In last year’s Independence Day speech at the Red Fort in Delhi, Narendra Modi made a bold pledge: India would become a developed economy by 2047, when it celebrates 100 years since its founding. The country had three things in its favour, the prime minister declared: “demography, democracy and diversity”.


The vow would have seemed implausible a decade ago. In 2013, the year before Modi took power, India was identified by Morgan Stanley among a group of vulnerable emerging-market economies, dubbed the “Fragile Five” for their reliance on foreign capital to fuel their economies and, in many cases, big current account deficits.


Ten years later, Modi’s India is firmly in the sights of international investors, consultants and trading partners as one of the world’s fastest-growing big economies and a critical “China plus one” destination for companies seeking to reduce their exposure to political currents in Beijing.


In India’s upcoming national election, expected between April and May, Modi will make much of his Bharatiya Janata party’s economic record during its 10 years in government, touting its successes in delivering growth, reducing poverty and building infrastructure including airports, railways and roads.
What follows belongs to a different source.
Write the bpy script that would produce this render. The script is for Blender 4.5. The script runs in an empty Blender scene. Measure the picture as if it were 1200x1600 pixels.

But what do the numbers show?


The Financial Times has analysed official data for gross domestic product growth, unemployment and poverty reduction, as well as indicators tracking job creation and employment, examining how they have performed in absolute terms and comparatively against other countries in some cases.

India’s statistics are in many cases deficient — the country has not held a census since 2011, for example — or in dispute, as in the case of unemployment data, but the numbers point to some clear trends.

During Modi’s two terms in office, India has on average been one of the fastest-growing large economies. Between 2014 and 2022, GDP grew at an average of 5.6 per cent in compound annual growth rate terms. An average of 14 other large developing economies had a CAGR of 3.8 per cent over the same period.


But India’s growth rate was even higher from 2000 to 2010, at more than 6 per cent on average. Economists said India’s economy would need to grow faster than its current 6-7 per cent rate in order to absorb a growing number of entrants into the workforce and meet Modi’s goal of reaching developed country status by 2047.


India is the poorest among the Brics nations, said Raghuram Rajan, professor of finance at the University of Chicago Booth School of Business and a former Reserve Bank of India governor, referring to the grouping that also includes Brazil, Russia, China and South Africa. It also “has a much longer distance of travel before it reaches their level of per capita income”, he said. “Growth has been good, but it has to be set in perspective.”  Extreme poverty has continued to fall since Modi took power. The share of India’s population living in extreme poverty has fallen from 18.7 per cent in 2015 to 12 per cent in 2021, according to World Bank data. Urban and rural regions both registered a drop in the share of people living below the international poverty line of $2.15 a day.